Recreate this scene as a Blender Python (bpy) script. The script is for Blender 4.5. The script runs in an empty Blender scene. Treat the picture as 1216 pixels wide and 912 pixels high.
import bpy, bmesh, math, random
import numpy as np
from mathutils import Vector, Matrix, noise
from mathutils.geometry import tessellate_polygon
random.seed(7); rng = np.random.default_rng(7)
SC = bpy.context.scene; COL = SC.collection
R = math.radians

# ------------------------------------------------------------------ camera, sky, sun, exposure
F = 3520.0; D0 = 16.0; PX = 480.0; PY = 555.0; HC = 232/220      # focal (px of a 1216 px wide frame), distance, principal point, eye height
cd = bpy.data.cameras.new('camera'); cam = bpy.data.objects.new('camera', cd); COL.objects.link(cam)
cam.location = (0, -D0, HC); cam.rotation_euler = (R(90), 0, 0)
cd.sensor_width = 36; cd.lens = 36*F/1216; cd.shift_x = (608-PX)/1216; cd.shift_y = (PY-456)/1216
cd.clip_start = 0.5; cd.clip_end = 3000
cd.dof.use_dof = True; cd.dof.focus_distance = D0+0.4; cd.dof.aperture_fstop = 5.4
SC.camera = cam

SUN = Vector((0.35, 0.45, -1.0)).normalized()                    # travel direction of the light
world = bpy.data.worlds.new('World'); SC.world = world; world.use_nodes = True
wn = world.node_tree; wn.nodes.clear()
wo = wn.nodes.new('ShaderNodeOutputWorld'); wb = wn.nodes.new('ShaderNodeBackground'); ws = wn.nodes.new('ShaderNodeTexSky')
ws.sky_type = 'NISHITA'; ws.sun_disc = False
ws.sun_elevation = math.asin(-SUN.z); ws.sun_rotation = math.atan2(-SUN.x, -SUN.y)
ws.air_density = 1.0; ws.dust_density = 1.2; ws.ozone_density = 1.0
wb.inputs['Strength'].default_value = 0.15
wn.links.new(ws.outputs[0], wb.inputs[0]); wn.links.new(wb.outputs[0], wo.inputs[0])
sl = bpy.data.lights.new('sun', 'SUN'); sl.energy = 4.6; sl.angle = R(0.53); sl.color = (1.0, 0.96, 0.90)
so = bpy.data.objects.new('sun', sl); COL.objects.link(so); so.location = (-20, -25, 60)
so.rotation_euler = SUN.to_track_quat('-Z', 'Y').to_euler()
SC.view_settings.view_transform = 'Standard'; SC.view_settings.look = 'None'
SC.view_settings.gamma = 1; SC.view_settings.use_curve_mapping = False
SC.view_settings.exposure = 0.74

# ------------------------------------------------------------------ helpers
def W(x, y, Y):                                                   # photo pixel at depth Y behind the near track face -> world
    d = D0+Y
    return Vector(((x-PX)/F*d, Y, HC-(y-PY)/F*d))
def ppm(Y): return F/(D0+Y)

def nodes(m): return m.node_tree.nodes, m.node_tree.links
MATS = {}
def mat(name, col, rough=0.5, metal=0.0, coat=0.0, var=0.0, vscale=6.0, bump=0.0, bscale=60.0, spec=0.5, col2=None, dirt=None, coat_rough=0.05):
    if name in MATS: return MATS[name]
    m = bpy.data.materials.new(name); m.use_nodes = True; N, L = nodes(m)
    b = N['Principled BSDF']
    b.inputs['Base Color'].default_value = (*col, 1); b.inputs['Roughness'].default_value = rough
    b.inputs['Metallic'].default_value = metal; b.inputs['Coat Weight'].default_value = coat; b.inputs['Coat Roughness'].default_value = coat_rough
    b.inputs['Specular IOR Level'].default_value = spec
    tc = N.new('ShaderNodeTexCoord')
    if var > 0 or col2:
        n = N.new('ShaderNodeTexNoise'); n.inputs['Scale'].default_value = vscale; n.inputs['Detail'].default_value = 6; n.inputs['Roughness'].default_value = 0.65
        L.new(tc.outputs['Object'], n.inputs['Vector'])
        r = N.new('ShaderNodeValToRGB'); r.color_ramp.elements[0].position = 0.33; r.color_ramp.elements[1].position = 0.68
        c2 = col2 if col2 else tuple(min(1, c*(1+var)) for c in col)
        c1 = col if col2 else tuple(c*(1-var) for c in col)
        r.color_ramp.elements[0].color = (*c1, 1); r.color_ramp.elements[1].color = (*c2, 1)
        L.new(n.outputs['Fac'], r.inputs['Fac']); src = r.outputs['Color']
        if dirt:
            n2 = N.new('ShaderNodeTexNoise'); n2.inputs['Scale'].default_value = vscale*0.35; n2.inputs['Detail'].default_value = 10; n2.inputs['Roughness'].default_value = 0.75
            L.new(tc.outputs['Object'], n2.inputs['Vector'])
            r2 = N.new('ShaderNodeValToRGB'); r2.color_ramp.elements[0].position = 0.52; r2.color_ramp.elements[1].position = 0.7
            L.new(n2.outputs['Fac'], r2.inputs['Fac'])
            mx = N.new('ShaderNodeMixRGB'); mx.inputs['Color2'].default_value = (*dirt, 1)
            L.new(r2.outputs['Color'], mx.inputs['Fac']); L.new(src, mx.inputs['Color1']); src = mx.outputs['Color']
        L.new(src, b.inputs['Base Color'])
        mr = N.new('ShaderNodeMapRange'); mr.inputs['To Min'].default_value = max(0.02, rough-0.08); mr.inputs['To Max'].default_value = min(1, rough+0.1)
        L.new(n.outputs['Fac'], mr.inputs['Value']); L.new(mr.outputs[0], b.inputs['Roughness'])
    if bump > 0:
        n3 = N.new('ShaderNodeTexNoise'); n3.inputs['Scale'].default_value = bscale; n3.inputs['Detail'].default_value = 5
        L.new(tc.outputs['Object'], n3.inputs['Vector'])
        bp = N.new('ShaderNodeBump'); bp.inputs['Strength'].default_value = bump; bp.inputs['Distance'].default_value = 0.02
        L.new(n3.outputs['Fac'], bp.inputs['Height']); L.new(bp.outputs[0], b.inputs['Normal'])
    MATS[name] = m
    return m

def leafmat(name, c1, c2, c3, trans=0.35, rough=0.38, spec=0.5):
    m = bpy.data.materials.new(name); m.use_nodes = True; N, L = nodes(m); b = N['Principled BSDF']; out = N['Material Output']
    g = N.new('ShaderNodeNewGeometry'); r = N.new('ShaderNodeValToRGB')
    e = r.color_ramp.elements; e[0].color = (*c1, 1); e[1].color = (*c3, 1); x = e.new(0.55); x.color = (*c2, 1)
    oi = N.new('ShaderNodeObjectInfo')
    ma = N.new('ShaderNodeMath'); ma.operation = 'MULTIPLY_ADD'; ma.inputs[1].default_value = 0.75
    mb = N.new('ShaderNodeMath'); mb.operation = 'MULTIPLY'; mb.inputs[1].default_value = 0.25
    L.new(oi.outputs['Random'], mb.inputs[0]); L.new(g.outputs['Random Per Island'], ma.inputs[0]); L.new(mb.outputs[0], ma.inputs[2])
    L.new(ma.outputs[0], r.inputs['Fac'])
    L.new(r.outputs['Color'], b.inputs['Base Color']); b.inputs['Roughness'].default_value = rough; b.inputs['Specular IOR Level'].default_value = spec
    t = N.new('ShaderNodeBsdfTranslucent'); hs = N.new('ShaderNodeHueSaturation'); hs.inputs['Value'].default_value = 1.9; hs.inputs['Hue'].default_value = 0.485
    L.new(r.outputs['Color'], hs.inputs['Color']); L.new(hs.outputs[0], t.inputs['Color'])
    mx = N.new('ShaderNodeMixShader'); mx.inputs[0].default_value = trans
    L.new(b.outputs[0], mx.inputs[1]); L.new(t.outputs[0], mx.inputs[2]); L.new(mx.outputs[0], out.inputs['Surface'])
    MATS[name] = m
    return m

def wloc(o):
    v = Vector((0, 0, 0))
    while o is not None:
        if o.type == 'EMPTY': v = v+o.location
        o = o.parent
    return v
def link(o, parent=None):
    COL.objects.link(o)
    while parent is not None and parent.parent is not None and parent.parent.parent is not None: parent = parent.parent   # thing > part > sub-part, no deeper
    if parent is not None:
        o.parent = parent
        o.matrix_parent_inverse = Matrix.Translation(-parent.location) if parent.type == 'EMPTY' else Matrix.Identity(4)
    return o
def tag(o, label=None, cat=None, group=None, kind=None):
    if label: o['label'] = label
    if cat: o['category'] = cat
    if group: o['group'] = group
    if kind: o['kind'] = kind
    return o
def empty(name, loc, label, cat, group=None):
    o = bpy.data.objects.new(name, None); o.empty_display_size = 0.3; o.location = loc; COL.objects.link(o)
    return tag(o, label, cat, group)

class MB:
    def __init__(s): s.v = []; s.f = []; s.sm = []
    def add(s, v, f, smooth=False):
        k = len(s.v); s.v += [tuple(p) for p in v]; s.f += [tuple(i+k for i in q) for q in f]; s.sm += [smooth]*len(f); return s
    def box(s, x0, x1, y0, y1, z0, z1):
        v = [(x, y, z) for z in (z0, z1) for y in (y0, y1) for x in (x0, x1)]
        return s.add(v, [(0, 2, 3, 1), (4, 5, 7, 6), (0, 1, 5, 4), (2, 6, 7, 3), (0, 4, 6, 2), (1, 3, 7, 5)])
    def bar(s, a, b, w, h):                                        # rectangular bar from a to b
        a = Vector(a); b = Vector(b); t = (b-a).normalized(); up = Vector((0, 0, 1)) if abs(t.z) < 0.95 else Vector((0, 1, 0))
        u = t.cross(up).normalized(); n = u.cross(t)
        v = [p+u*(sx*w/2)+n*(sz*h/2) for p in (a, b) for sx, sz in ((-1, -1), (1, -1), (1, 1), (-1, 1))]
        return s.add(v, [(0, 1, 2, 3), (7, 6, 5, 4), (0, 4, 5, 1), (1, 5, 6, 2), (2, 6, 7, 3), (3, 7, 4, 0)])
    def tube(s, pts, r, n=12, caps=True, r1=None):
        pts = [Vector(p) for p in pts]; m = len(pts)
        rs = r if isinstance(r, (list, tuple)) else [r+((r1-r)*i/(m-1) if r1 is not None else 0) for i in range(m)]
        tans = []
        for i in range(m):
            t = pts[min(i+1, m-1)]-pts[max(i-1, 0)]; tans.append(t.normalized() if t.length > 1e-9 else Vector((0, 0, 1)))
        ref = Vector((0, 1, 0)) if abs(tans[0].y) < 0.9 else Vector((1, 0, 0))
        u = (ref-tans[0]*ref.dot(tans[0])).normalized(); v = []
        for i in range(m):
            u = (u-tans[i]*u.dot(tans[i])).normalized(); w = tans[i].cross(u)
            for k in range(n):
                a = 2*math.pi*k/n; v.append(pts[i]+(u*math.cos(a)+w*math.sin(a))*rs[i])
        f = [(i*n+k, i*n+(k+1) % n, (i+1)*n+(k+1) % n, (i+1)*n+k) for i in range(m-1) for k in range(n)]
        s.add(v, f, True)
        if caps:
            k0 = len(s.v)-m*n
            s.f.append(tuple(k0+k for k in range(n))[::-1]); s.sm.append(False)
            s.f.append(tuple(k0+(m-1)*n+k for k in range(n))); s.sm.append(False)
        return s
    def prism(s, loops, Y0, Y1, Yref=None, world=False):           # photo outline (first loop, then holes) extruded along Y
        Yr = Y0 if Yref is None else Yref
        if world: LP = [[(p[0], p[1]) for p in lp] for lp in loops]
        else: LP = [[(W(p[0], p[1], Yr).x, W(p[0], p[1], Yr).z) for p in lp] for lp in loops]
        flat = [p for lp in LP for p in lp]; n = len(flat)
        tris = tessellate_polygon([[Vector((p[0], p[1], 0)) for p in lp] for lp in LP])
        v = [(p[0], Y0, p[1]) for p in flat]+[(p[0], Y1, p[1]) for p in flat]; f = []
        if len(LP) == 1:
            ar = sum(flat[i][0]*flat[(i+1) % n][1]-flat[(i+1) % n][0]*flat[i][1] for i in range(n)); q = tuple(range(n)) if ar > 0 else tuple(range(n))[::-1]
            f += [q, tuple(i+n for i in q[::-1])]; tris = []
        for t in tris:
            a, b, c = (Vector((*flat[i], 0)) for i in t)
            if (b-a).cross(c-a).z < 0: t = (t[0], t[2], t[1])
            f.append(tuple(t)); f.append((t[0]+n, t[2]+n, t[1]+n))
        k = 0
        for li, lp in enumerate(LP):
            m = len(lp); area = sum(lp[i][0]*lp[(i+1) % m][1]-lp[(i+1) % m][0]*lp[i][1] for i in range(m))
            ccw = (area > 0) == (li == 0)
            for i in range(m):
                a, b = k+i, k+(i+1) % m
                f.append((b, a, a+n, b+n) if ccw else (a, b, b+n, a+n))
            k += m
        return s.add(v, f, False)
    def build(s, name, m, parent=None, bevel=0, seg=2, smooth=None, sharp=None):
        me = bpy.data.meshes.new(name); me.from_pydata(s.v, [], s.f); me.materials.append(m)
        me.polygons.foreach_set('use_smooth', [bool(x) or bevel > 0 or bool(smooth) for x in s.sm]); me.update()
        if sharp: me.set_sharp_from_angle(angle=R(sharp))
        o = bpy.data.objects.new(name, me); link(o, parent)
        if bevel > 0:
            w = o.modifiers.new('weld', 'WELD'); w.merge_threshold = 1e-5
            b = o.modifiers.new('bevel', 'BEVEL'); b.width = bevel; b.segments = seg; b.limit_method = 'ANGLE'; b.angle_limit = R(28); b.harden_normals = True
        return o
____
JOB: Quote exactly the opening line of the material above and every line after it, up to and including the line that contains "SC.camera = cam".

EXERCISE SOLUTION:
Recreate this scene as a Blender Python (bpy) script. The script is for Blender 4.5. The script runs in an empty Blender scene. Treat the picture as 1216 pixels wide and 912 pixels high.
import bpy, bmesh, math, random
import numpy as np
from mathutils import Vector, Matrix, noise
from mathutils.geometry import tessellate_polygon
random.seed(7); rng = np.random.default_rng(7)
SC = bpy.context.scene; COL = SC.collection
R = math.radians

# ------------------------------------------------------------------ camera, sky, sun, exposure
F = 3520.0; D0 = 16.0; PX = 480.0; PY = 555.0; HC = 232/220      # focal (px of a 1216 px wide frame), distance, principal point, eye height
cd = bpy.data.cameras.new('camera'); cam = bpy.data.objects.new('camera', cd); COL.objects.link(cam)
cam.location = (0, -D0, HC); cam.rotation_euler = (R(90), 0, 0)
cd.sensor_width = 36; cd.lens = 36*F/1216; cd.shift_x = (608-PX)/1216; cd.shift_y = (PY-456)/1216
cd.clip_start = 0.5; cd.clip_end = 3000
cd.dof.use_dof = True; cd.dof.focus_distance = D0+0.4; cd.dof.aperture_fstop = 5.4
SC.camera = cam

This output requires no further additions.